Exercise prompt
Starting at the first line of the data below, retype every line up to and including the one containing "mic('tilted black microphone".

● ● ● ●

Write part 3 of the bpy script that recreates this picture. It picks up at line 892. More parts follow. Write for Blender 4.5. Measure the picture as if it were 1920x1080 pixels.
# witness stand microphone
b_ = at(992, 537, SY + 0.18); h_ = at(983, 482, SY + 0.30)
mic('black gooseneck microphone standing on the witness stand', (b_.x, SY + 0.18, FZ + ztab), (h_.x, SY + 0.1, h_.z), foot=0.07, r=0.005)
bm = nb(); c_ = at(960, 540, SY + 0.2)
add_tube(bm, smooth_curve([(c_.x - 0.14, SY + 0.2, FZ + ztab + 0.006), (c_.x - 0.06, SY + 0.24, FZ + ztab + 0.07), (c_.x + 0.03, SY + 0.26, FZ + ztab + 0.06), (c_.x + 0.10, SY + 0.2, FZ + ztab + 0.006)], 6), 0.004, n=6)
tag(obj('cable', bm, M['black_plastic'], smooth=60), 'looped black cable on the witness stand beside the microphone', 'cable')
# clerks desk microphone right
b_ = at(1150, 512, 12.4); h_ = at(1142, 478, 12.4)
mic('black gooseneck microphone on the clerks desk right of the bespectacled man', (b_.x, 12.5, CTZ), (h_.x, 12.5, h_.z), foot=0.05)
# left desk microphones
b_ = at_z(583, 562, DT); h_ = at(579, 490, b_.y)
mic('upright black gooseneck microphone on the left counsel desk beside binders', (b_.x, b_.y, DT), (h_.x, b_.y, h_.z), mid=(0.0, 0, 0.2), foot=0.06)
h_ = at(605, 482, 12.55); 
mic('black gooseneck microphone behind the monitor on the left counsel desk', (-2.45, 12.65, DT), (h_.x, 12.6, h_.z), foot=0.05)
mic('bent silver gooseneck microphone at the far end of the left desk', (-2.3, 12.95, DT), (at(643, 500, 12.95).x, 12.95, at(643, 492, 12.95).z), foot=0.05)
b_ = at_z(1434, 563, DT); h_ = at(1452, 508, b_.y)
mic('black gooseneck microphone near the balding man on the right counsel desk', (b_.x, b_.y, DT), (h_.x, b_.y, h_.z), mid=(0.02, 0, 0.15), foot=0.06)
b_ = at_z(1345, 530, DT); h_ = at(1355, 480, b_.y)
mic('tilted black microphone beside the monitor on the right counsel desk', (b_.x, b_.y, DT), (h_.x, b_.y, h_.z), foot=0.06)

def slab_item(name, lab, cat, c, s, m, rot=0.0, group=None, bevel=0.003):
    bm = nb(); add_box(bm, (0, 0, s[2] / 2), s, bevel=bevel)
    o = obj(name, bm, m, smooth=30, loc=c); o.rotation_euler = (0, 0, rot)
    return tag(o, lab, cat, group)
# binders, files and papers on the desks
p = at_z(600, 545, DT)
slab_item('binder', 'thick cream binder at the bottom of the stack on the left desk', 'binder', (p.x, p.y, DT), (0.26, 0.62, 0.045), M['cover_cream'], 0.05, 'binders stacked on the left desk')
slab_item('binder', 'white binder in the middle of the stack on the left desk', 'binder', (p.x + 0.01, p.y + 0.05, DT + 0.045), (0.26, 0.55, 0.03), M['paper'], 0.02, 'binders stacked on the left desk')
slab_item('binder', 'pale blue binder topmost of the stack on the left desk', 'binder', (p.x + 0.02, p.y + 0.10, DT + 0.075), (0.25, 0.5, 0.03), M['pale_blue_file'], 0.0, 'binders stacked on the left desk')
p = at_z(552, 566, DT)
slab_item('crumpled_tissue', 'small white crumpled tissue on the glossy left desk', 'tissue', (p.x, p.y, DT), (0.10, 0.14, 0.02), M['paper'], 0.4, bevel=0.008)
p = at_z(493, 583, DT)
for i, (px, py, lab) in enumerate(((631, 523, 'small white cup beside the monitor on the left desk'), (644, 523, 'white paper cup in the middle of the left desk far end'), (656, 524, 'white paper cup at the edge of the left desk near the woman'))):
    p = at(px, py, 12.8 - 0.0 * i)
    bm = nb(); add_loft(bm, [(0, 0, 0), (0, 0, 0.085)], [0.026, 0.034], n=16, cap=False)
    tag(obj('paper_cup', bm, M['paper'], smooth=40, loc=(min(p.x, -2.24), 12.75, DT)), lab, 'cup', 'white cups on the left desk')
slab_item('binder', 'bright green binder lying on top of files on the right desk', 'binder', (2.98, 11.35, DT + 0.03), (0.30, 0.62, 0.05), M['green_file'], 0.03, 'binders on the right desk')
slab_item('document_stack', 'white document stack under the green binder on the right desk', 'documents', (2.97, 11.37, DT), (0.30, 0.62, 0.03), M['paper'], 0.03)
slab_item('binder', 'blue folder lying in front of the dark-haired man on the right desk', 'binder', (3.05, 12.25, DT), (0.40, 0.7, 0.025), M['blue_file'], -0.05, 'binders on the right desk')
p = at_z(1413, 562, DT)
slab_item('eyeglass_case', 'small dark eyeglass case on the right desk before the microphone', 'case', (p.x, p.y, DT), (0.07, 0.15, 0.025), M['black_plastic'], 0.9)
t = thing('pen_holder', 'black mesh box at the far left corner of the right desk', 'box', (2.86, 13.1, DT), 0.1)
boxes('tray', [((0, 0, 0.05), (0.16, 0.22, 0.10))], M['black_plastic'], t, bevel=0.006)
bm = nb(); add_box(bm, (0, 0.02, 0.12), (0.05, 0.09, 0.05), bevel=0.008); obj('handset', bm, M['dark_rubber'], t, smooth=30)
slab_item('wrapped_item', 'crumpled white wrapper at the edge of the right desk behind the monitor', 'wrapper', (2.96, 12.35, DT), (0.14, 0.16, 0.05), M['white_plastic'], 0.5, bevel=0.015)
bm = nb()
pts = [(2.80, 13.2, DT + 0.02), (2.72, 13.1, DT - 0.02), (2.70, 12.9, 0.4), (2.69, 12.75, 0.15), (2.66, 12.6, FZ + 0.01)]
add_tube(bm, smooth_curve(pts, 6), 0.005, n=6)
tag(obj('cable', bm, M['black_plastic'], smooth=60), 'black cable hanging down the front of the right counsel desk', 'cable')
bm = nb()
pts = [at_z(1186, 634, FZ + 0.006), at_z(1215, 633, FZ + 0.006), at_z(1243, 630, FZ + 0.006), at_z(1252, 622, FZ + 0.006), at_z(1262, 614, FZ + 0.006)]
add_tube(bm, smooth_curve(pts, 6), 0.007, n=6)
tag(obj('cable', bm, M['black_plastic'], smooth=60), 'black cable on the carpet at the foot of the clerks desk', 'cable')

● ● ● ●

Worked solution
Write part 3 of the bpy script that recreates this picture. It picks up at line 892. More parts follow. Write for Blender 4.5. Measure the picture as if it were 1920x1080 pixels.
# witness stand microphone
b_ = at(992, 537, SY + 0.18); h_ = at(983, 482, SY + 0.30)
mic('black gooseneck microphone standing on the witness stand', (b_.x, SY + 0.18, FZ + ztab), (h_.x, SY + 0.1, h_.z), foot=0.07, r=0.005)
bm = nb(); c_ = at(960, 540, SY + 0.2)
add_tube(bm, smooth_curve([(c_.x - 0.14, SY + 0.2, FZ + ztab + 0.006), (c_.x - 0.06, SY + 0.24, FZ + ztab + 0.07), (c_.x + 0.03, SY + 0.26, FZ + ztab + 0.06), (c_.x + 0.10, SY + 0.2, FZ + ztab + 0.006)], 6), 0.004, n=6)
tag(obj('cable', bm, M['black_plastic'], smooth=60), 'looped black cable on the witness stand beside the microphone', 'cable')
# clerks desk microphone right
b_ = at(1150, 512, 12.4); h_ = at(1142, 478, 12.4)
mic('black gooseneck microphone on the clerks desk right of the bespectacled man', (b_.x, 12.5, CTZ), (h_.x, 12.5, h_.z), foot=0.05)
# left desk microphones
b_ = at_z(583, 562, DT); h_ = at(579, 490, b_.y)
mic('upright black gooseneck microphone on the left counsel desk beside binders', (b_.x, b_.y, DT), (h_.x, b_.y, h_.z), mid=(0.0, 0, 0.2), foot=0.06)
h_ = at(605, 482, 12.55); 
mic('black gooseneck microphone behind the monitor on the left counsel desk', (-2.45, 12.65, DT), (h_.x, 12.6, h_.z), foot=0.05)
mic('bent silver gooseneck microphone at the far end of the left desk', (-2.3, 12.95, DT), (at(643, 500, 12.95).x, 12.95, at(643, 492, 12.95).z), foot=0.05)
b_ = at_z(1434, 563, DT); h_ = at(1452, 508, b_.y)
mic('black gooseneck microphone near the balding man on the right counsel desk', (b_.x, b_.y, DT), (h_.x, b_.y, h_.z), mid=(0.02, 0, 0.15), foot=0.06)
b_ = at_z(1345, 530, DT); h_ = at(1355, 480, b_.y)
mic('tilted black microphone beside the monitor on the right counsel desk', (b_.x, b_.y, DT), (h_.x, b_.y, h_.z), foot=0.06)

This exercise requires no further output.